Lord Harborough's Curve
Introduction
The photograph on this page of Lord Harborough's Curve by John Sutton as part of the Geograph project.
The Geograph project started in 2005 with the aim of publishing, organising and preserving representative images for every square kilometre of Great Britain, Ireland and the Isle of Man.
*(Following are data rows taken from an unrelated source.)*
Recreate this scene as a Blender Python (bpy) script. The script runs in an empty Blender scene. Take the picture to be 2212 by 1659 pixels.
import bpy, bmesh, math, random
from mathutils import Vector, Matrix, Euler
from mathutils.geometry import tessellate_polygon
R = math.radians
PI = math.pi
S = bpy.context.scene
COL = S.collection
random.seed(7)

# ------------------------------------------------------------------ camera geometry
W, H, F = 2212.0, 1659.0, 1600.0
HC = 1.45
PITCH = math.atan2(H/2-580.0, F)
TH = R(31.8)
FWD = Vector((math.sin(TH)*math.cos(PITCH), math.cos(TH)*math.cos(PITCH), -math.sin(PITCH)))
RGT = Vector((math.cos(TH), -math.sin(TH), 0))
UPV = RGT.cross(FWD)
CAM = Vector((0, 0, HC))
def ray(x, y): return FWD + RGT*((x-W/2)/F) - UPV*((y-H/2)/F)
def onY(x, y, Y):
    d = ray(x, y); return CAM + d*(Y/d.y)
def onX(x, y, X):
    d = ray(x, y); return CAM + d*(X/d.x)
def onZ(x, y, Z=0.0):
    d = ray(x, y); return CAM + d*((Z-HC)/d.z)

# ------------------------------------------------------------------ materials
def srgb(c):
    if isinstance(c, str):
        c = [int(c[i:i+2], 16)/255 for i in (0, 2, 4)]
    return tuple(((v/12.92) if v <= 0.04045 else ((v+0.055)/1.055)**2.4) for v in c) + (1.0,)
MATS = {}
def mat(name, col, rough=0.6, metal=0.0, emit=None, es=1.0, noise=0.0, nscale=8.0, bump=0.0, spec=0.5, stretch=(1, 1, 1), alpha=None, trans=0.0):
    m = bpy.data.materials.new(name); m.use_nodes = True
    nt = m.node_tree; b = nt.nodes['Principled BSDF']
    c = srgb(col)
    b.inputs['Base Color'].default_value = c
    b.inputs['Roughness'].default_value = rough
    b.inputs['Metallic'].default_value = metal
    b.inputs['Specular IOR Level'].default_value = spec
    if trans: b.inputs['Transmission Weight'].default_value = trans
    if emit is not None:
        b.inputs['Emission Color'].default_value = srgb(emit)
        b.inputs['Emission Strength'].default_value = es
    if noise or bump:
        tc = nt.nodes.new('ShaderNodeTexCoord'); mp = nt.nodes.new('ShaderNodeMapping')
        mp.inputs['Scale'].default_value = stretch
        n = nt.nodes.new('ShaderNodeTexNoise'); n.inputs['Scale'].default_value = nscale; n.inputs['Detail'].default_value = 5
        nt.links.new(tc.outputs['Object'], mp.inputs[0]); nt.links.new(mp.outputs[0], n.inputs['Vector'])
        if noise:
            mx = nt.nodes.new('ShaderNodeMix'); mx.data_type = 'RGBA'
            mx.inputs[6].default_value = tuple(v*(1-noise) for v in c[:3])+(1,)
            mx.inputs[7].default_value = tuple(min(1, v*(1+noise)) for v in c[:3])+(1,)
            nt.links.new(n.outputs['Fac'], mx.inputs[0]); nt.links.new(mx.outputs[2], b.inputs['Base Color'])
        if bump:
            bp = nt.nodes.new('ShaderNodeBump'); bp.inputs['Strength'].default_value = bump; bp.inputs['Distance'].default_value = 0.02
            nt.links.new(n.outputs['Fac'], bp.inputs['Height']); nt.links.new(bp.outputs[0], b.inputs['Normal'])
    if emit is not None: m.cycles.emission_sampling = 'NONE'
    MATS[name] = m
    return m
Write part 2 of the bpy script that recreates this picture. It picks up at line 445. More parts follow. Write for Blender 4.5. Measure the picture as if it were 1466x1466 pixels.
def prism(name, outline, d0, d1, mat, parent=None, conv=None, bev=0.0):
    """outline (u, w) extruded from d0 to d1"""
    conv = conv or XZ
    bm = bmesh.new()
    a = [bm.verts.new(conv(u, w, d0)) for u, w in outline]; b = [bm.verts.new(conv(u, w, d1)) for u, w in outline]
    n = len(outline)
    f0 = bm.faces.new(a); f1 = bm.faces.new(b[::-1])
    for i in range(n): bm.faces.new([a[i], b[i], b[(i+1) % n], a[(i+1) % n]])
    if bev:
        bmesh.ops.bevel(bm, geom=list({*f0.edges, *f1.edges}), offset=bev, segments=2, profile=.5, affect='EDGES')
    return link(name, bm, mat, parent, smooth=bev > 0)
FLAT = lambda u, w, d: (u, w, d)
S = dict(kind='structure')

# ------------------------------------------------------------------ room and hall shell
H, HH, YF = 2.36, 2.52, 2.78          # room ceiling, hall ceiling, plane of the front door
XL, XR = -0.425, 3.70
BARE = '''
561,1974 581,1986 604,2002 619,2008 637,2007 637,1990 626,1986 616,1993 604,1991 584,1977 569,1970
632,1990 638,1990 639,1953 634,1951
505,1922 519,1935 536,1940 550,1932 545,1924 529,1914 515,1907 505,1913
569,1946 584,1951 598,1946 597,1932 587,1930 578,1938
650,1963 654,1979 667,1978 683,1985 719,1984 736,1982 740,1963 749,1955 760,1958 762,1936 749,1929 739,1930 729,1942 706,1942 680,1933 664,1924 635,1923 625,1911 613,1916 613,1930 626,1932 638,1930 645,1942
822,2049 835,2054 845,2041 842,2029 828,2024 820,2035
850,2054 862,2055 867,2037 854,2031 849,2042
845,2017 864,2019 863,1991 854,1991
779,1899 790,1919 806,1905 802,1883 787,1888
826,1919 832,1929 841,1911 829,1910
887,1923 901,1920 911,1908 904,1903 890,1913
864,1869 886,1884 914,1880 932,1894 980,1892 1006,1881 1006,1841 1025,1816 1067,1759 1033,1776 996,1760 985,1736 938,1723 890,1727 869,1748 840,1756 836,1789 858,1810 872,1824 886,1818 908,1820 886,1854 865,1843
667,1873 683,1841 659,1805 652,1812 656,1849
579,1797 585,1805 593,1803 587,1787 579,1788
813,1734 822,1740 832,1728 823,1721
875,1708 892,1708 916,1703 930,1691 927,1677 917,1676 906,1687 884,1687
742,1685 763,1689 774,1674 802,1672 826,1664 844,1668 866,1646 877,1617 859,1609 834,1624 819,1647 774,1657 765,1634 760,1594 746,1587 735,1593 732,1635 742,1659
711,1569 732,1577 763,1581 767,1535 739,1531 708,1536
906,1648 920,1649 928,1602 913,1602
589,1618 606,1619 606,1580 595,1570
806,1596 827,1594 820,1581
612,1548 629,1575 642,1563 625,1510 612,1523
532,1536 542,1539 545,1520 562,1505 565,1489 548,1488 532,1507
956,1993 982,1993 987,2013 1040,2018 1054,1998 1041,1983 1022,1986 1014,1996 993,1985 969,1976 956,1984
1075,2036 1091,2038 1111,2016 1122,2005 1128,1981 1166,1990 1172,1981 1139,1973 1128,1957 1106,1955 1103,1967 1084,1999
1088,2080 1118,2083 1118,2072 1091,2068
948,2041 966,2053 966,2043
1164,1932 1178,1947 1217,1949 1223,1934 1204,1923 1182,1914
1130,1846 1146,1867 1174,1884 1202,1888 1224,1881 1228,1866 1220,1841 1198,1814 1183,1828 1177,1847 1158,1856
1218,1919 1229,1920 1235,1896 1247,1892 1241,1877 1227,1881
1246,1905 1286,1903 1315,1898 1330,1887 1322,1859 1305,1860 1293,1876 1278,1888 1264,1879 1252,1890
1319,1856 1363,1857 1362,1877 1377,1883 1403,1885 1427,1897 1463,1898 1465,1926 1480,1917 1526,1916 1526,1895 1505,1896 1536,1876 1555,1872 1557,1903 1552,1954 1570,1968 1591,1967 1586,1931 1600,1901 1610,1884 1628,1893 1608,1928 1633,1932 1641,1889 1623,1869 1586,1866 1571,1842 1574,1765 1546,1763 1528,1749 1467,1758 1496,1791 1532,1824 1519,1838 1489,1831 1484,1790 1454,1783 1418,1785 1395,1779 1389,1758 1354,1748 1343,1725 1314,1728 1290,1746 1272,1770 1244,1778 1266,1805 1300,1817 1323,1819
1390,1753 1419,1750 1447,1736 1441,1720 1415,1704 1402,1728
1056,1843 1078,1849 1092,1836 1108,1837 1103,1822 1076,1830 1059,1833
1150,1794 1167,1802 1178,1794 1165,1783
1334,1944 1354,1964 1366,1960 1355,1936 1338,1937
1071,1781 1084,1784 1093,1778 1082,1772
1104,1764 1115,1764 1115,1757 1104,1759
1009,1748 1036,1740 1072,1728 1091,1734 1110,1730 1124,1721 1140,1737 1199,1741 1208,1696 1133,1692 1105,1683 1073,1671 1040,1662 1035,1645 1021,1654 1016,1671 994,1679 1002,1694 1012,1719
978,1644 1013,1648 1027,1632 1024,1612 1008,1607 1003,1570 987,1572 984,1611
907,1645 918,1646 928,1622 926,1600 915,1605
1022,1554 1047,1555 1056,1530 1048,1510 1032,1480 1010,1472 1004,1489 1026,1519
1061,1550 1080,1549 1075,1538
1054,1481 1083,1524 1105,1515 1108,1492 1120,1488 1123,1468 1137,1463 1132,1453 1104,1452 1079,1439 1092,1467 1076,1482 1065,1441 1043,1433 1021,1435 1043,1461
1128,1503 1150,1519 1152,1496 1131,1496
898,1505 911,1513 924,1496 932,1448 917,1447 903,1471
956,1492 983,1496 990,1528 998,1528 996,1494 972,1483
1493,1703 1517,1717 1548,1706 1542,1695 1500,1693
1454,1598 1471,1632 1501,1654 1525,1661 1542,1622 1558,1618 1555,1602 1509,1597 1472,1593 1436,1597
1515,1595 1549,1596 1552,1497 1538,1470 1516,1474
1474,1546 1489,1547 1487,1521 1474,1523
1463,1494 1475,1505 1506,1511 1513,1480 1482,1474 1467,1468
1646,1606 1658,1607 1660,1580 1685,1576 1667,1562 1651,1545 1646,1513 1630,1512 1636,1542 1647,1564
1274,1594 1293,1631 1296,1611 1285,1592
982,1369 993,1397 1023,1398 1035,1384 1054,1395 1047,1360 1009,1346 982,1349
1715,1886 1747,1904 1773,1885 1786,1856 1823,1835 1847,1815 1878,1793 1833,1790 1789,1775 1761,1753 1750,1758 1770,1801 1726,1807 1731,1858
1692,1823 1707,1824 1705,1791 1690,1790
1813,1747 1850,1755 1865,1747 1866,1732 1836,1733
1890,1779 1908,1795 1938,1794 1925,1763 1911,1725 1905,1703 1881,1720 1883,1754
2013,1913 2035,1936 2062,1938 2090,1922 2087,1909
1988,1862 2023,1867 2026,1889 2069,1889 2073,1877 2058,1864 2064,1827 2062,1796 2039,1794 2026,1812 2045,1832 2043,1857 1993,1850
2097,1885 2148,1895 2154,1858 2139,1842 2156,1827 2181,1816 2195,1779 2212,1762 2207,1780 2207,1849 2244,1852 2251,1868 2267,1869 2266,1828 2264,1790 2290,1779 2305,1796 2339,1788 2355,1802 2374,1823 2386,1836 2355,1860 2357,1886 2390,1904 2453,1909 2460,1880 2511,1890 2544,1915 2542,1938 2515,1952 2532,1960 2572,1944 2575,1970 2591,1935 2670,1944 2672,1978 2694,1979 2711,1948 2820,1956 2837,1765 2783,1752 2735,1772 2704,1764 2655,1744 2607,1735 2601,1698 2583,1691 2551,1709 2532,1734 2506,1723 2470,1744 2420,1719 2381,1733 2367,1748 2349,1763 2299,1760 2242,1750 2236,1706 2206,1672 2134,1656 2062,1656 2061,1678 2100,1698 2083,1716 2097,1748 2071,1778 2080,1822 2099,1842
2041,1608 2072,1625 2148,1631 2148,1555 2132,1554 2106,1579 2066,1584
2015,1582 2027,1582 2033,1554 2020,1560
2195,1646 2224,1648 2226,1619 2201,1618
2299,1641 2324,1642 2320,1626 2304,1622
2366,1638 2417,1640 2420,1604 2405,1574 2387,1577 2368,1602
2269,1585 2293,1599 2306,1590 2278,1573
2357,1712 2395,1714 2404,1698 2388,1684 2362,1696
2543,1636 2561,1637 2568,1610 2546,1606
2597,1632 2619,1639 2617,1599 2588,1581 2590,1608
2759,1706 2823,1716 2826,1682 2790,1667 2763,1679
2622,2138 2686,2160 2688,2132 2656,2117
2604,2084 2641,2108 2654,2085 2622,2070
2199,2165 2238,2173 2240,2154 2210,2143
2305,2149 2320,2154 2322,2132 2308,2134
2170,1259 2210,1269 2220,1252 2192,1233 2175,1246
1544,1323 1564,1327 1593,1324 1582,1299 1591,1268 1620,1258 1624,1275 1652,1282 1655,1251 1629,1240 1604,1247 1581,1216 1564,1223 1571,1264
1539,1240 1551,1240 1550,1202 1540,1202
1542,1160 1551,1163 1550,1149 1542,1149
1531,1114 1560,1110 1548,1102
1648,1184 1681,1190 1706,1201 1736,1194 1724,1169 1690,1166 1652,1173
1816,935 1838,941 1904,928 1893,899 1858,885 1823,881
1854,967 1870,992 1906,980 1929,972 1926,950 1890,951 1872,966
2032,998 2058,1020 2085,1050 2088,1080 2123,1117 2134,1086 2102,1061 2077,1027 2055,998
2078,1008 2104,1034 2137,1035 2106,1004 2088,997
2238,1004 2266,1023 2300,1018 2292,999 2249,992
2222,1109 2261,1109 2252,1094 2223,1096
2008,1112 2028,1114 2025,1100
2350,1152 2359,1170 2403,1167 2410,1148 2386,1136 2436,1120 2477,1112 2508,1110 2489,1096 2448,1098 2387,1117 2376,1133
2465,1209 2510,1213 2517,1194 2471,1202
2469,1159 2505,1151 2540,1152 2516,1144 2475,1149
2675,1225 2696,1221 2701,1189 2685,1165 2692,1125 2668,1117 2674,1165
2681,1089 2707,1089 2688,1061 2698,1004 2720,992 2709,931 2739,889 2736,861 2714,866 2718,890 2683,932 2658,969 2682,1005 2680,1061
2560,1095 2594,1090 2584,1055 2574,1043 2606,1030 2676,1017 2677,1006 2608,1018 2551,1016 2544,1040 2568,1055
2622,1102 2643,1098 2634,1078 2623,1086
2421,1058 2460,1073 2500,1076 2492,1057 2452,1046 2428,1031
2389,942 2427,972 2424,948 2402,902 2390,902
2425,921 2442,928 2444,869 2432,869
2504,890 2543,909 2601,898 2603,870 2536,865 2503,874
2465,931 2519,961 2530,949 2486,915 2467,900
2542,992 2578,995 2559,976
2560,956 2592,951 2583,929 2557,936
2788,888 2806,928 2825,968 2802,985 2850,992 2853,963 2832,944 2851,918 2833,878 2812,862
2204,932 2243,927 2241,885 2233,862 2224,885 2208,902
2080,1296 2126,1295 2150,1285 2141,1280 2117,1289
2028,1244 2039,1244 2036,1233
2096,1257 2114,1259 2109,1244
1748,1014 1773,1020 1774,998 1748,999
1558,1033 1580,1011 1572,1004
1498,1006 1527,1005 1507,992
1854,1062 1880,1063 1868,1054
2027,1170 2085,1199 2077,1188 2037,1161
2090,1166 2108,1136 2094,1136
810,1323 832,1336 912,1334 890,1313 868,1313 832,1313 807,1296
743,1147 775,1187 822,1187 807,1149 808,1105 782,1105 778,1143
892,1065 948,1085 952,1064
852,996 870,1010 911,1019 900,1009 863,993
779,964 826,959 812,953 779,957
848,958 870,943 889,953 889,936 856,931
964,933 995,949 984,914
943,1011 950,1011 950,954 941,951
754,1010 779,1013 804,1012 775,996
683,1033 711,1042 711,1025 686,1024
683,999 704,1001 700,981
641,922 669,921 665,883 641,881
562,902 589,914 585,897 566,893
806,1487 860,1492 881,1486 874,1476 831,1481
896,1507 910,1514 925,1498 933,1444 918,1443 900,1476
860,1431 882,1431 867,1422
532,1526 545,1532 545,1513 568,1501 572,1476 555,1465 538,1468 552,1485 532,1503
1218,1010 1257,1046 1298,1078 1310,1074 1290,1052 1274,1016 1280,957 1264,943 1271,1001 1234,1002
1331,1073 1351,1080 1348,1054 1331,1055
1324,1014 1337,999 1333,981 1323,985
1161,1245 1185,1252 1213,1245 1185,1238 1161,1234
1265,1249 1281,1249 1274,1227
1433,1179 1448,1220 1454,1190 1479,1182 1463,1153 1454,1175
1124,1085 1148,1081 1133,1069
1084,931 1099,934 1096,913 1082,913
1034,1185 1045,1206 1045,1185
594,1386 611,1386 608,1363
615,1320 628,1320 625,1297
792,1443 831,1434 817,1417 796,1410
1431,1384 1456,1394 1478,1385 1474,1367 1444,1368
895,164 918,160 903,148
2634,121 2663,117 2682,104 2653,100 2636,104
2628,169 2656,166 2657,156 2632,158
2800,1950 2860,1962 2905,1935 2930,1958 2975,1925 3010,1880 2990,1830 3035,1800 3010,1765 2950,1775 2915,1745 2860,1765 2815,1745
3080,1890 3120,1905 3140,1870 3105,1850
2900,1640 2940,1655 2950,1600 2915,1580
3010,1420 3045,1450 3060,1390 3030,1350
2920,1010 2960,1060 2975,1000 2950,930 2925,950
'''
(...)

There are currently over 7.5m images from over 14,400 individuals and you can help contribute to the project by visiting https://www.geograph.org.uk

Image: © John Sutton Taken: 17 Jun 2010
The abandoned railway embankment which crosses this picture is one with an interesting and sensational history. In the 1840s Lord Harborough did all he could to prevent the building of the Midland Railway line from Leicester (Syston) to Peterborough. Lord Harborough’s men and the Midland’s surveyors engaged in fisticuffs, the surveyors were locked up and then released on the advice of the local policeman, and in further confrontations both the peer and the railway company employed ruffians to fight their corners. Eventually a compromise was reached, and Lord Harborough’s Curve – a deviation whose tightness was later to prove a handicap to high-speed running of the Midland’s Nottingham-Kettering-St Pancras expresses – was opened in 1848 to take the line east of Saxby without damaging Lord Harborough’s view too much. The next Lord Harborough was better disposed towards railways, and Lord Harborough’s Curve was replaced by the present, more generous curve (behind the camera) in 1892, when the Saxby & Bourne Railway – the most westerly part of the Midland & Great Northern route from the East Midlands to the Norfolk coast – was also built, commencing at Saxby Junction, just to the west of here and clearly shown on the OS map.